**Records shown:**
◆ ◆ ◆

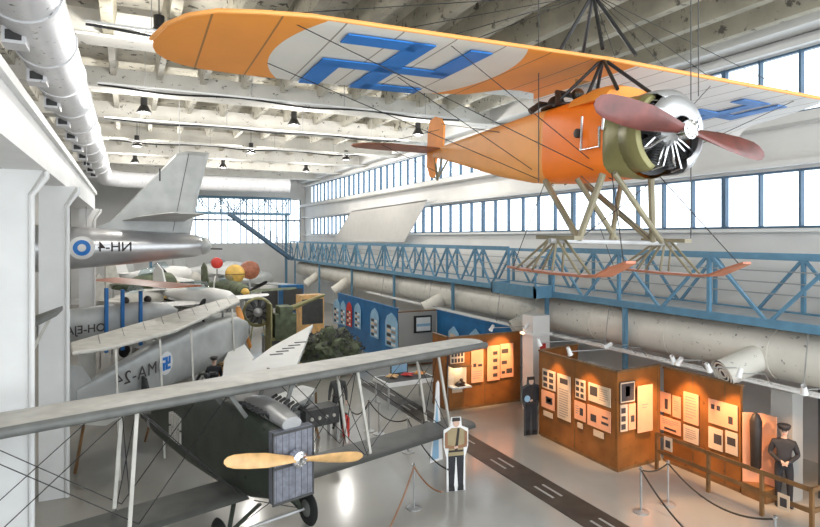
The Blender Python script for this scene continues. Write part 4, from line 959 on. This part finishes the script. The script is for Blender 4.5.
for s in (-1,1):
    for xu, xl in ((-1.2,-1.0),(-2.3,-2.1)): MB().beam((xu,s*0.75,UZ),(xl,s*0.42,HB+0.55),0.04,0.08,up=(0,1,0)).build('cabane_strut', M['wingdk'], bp)
wp = []
for s in (-1,1):
    for x0, x1 in ((-1.2,-0.95),(-2.2,-1.95)):
        for (ya, yb) in ((0.6,2.4),(2.4,5.0)):
            wp += [((x0,s*ya,UZ),(x1,s*yb,LZ_+0.1)),((x1,s*ya,LZ_+0.1),(x0,s*yb,UZ))]
    wp += [((-1.2,s*2.35,UZ),(-1.95,s*2.5,LZ_)),((-2.2,s*2.35,UZ),(-0.95,s*2.5,LZ_)),((-1.2,s*4.9,UZ),(-1.95,s*5.1,LZ_)),((-2.2,s*4.9,UZ),(-0.95,s*5.1,LZ_))]
for w_ in wp: wires(MB(), [w_], 0.009).build('bracing_wire', M['black'], bp)
for s in (-1,1):
    wy = s*0.95
    mb = MB(); mb.lathe([(0.27,-0.05),(0.34,-0.035),(0.37,0),(0.34,0.035),(0.27,0.05)], c=(-1.0,wy,0.37), ax='y', n=28); w = mb.build('wheel', M['rubber'], bp, smooth=True)
    MB().lathe([(0.03,-0.10),(0.26,-0.02),(0.26,0.02),(0.03,0.10)], c=(-1.0,wy,0.37), ax='y', n=24).build('wheel_disc', M['wingdk'], w, smooth=True)
    for x in (-0.55,-1.55): MB().beam((x,s*0.36,HB-0.98),(-1.0,s*0.78,0.40),0.04,0.08,up=(0,1,0)).build('gear_strut', M['green'], bp)
MB().tube([(-1.0,-1.05,0.37),(-1.0,1.05,0.37)],0.035,n=8).build('axle', M['steel'], bp)
wires(MB(), [((-0.8,-0.36,HB-1.0),(-1.0,0.8,0.4)),((-0.8,0.36,HB-1.0),(-1.0,-0.8,0.4))],0.008).build('gear_wire', M['black'], bp)
mb = MB(); mb.prism([(-8.0,-0.03,HB-1.2),(-8.0,-0.03,HB-0.45),(-8.3,-0.03,HB-0.08),(-8.8,-0.03,HB-0.05),(-9.05,-0.03,HB-0.4),(-9.0,-0.03,HB-1.1),(-8.6,-0.03,HB-1.3)],(0,0.06,0)); mb.build('rudder', M['dark'], bp)
wing_mesh([(-1.7,-8.3,-8.8,HB-0.85),(-1.5,-7.8,-9.0,HB-0.85),(0,-7.2,-8.9,HB-0.85),(1.5,-7.8,-9.0,HB-0.85),(1.7,-8.3,-8.8,HB-0.85)], thick=0.05, n=6).build('tailplane', M['wingdk'], bp, smooth=True)
MB().tube([(-7.9,0,HB-1.2),(-8.4,0,0.04)],0.03,n=8).build('tail_skid', M['wooddk'], bp)

# ---------------------------------------------------------------- silver jet tail on the left
jt = thing('jet_aircraft', 'silver jet tail with swept fin, roundel and dark code letters at left', 'aeroplane', (2.75,25.5,5.62), PI)
st = [(0.0,0.30,0.36,-0.30,2),(0.25,0.42,0.46,-0.42,2),(1.2,0.52,0.54,-0.52,2),(2.6,0.64,0.64,-0.66,2),(4.0,0.74,0.74,-0.78,2),(5.6,0.83,0.82,-0.90,2),(8.0,0.90,0.9,-0.95,2)]
MB().loft([ring(x,w,a,b,32,e) for x,w,a,b,e in st]).build('fuselage', M['silver2'], jt, smooth=True)
mb = MB(); mb.ball((-0.02,0,0.02),0.36,n=20,k=12,sc_=(0.9,1,1)); mb.build('tail_turret', M['silver'], jt, smooth=True)
MB().box((-0.1,-0.2,0.28),(0.25,0.2,0.50)).build('turret_window', M['glass2'], jt)
mb = MB(); mb.tube([(-0.2,0.12,-0.1),(-0.75,0.12,-0.12)],0.03); mb.tube([(-0.2,-0.12,-0.1),(-0.75,-0.12,-0.12)],0.03); mb.build('tail_guns', M['dark'], jt, smooth=True)
def fin_poly(y): return [Vector(q) for q in ((4.1,y,0.62),(3.4,y,0.95),(1.0,y,3.75),(0.6,y,3.86),(-0.25,y,3.84),(0.15,y,2.2),(0.5,y,0.45))]
mb = MB(); a = fin_poly(0); rings = []
for off, k in ((-0.09,0.92),(-0.05,1.0),(0.05,1.0),(0.09,0.92)):
    c = Vector((1.8,0,1.8)); rings.append([c+(p-c)*k+Vector((0,off,0)) for p in a])
mb.loft(rings); mb.build('fin', M['silver'], jt, smooth=False)
mb = MB(); mb.beam((0.55,0.095,3.75),(1.15,0.095,0.6),0.02,0.03,up=(0,1,0)); mb.beam((0.55,-0.095,3.75),(1.15,-0.095,0.6),0.02,0.03,up=(0,1,0)); mb.build('rudder_gap', M['dark'], jt)
mb = MB(); mb.box((1.6,0.09,2.6),(1.66,0.10,3.1)); mb.build('fin_antenna', M['dark'], jt)
for s in (1,-1):
    wing_mesh([(s*0.05,3.0,0.7,1.0),(s*1.6,2.5,0.6,1.1),(s*3.0,1.6,0.2,1.2),(s*3.2,1.2,0.3,1.21)], thick=0.11, n=8).build('tailplane', M['silver'], jt, smooth=True)
# roundel and letters on the visible side (mirrored as in the picture)
def disc_on_side(r0, r1, x, z, y, m, name):
    mb = MB(); mb.lathe([(r0,y-0.002),(r1,y-0.002),(r1,y+0.004),(r0,y+0.004)], c=(x,0,z), ax='y', n=28, caps=(r0 < 0.01)); 
    return mb
mb = MB()
def side_y(x, z):
    # half-width of the circular fuselage at station x, height z
    for (xa,wa,ta,ba,_), (xb,wb,tb,bb,_) in zip(st[:-1], st[1:]):
        if xa <= x <= xb:
            k = (x-xa)/(xb-xa); w = wa+(wb-wa)*k; t_ = ta+(tb-ta)*k; b_ = ba+(bb-ba)*k; zc = (t_+b_)/2; hh = (t_-b_)/2
            return w*math.sqrt(max(0.01, 1-((z-zc)/hh)**2))
    return 0.8
def wrap(vs, x0, z0, lift):
    out = []
    for a, b, c in vs:
        x = x0+a; z = z0+b; out.append((x, side_y(x, z)+lift+c, z))
    return out
def ringdisc(r0, r1, n=32):
    vs = []; fs = []
    for k in range(n):
        a = 2*PI*k/n; vs += [(r0*math.cos(a), r0*math.sin(a), 0), (r1*math.cos(a), r1*math.sin(a), 0)]
    for k in range(n): a = 2*k; b = 2*((k+1) % n); fs.append((a,a+1,b+1,b))
    return vs, fs
for (r0, r1, m, l) in ((0.29,0.43,'white',0.008),(0.14,0.29,'insblue',0.008),(0.0,0.14,'white',0.010)):
    v_, f_ = ringdisc(r0, r1); mb = MB(); mb.add(wrap(v_, 4.3, -0.02, l), f_, M[m]); mb.build('roundel', M[m], jt)
# local +x points to the picture's left, so lettering laid without flipping reads mirrored
vs, fs = text_mb('NH-4', 0.50, False, 0.003); mb = MB(); mb.add(wrap(vs, 3.2, 0.0, 0.03), fs, M['ink']); mb.build('code_letters', M['ink'], jt)
for k, x in enumerate((0.9, 4.2)):
    p = jt.matrix_basis @ Vector((x,0,0.3)); 
    tag(MB().tube([(p.x,p.y,p.z+0.2),(p.x,p.y,ZC-0.02)],0.015,n=6).build('suspension_cable', M['steel']), ['steel cable holding the jet tail near its turret','steel cable holding the jet tail near its roundel'][k], 'cable')
# dark support arm by the second column
t = thing('aircraft_tailplane', 'dark wing end sticking out between the first two columns', 'aeroplane part')
mb = MB(); a = onX(30,298,-0.9); mb.prism([(-2.6,14.2,3.7),(-1.35,14.3,4.35),(-1.3,14.9,4.4),(-2.6,15.2,3.9)],(0,0,0.1)); mb.build('panel', M['wingdk'], t)
mb = MB(); mb.beam((-1.5,14.6,4.3),(-2.3,14.6,2.6),0.12,0.06); mb.build('strut', M['wingtop'], t)

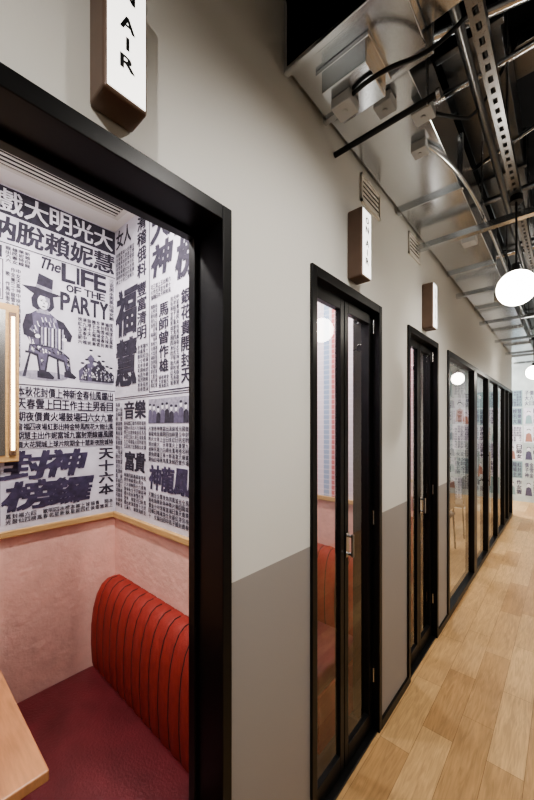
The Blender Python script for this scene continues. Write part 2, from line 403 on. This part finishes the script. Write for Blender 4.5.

◆ ◆ ◆

**Exercise task:** Gather from the records above every line containing the string "scene".

**The completed task:**
The Blender Python script for this scene continues. Write part 4, from line 959 on. This part finishes the script. The script is for Blender 4.5.
The Blender Python script for this scene continues. Write part 2, from line 403 on. This part finishes the script. Write for Blender 4.5.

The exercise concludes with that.